5. The method according to any of claims 1 to 4, wherein acquiring the plurality of first files by segmenting the monitoring data uploaded by the at least one monitoring device comprises:

acquiring the plurality of first files by parallelly encapsulating the monitoring data uploaded by the at least one monitoring device.

6. The method according to claim 5, further comprising:

in a process of parallelly encapsulating the monitoring data, increasing a parallelism degree from an initial value to a parallelism degree threshold, the parallelism degree indicating a number of first files under parallel encapsulation at the same moment; and

in a process of increasing the parallelism degree and upon increasing the parallelism degree to the parallelism degree threshold, in response to detecting that a load of the periphery device is larger than a load threshold, decreasing the parallelism degree, a magnitude of the decreased parallelism degree being negatively related with the load of the periphery device.

7. The method according to any of claims 1 to 4, wherein acquiring the plurality of first files by segmenting the monitoring data uploaded by the at least one monitoring device comprises:

displaying a plurality of encapsulation options, different encapsulation options indicating different encapsulation modes; and

in response to a select operation on a target encapsulation option in the plurality of encapsulation options, acquiring the plurality of first files by encapsulating the monitoring data uploaded by the at least one monitoring device according to a target encapsulation mode indicated by the target encapsulation option;

wherein at least one of a display effect and an arrangement manner of monitoring data in the first files acquired by using the different encapsulation modes is different.
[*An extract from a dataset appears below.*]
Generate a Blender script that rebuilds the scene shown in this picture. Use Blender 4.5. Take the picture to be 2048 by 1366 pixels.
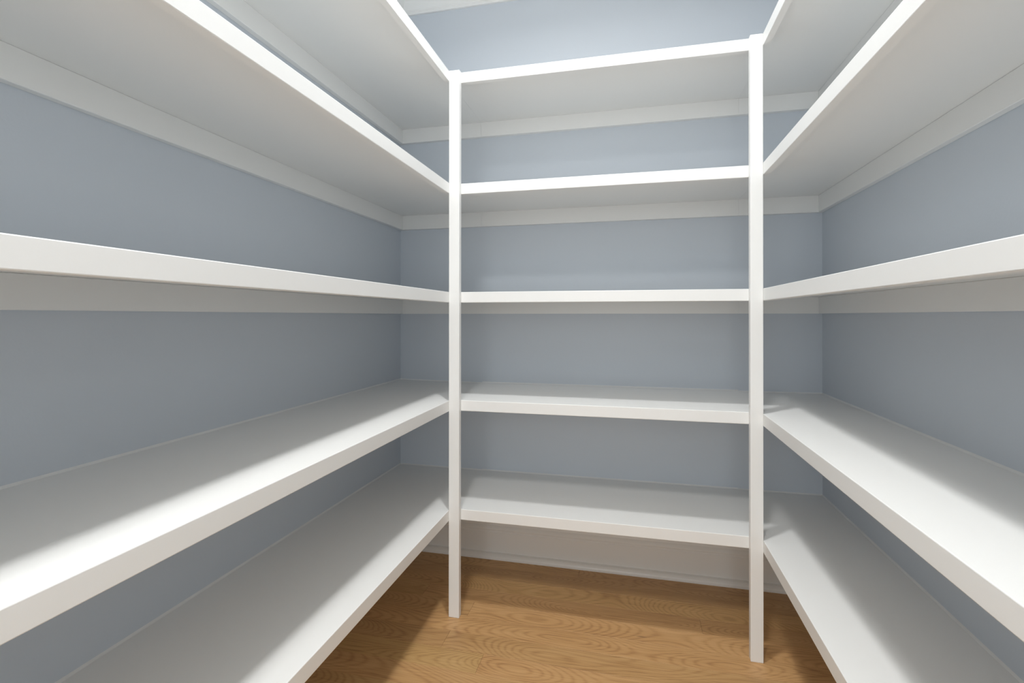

8. A periphery device, comprising:

an acquiring module, configured to acquire monitoring data uploaded by at least one monitoring device;

a segmenting module, configured to acquire a plurality of first files by segmenting the monitoring data uploaded by the at least one monitoring device, wherein a file format of each of the first files is a target format; and

a transmitting module, configured to transmit the plurality of first files to a cloud.

9. A system for transmitting monitoring data, comprising at least one monitoring device, a cloud, and the periphery device according to claim 8, wherein the periphery device is communicably connected to the monitoring device and the cloud.

10. A computer-readable storage medium storing one or more instructions therein, wherein the one or more instructions, when loaded and executed by a processor of a computer, cause the computer to perform the method for transmitting monitoring data as defined in any one of claims 1 to 7.